One of the ways to battle rising waters is raising homes.

“It's been a very, very difficult thing this is the first historic home that's ever been raised in the Charleston area and it was a very, very, very difficult process,” says Downtown Homeowner Jack Margolies.

“The concern we have is that its trickling down to the homeowners to have to spend hundreds of thousands of dollars to prepare their properties for future flood,” says King.

Money that many homeowners just don't have, but that's part of the puzzle that Wilbert says he will navigate every day going forward until we find a solution.

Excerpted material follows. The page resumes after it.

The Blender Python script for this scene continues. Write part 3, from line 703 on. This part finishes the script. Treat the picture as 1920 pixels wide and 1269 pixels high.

“We are going to have to elevate homes, we are going to have to build sea walls, we are going to have to put in new drainage systems and there may be areas like we just did in West Ashley, where we are buying out homes and abandon and that land will be turned into a park,” says Wilbert, “we just got to be smart and keep our shoulder in it. “

Wilbert says that his office began updating the 2015 sea level rise strategy just two days ago. That update should be ready for public review in about 5 months.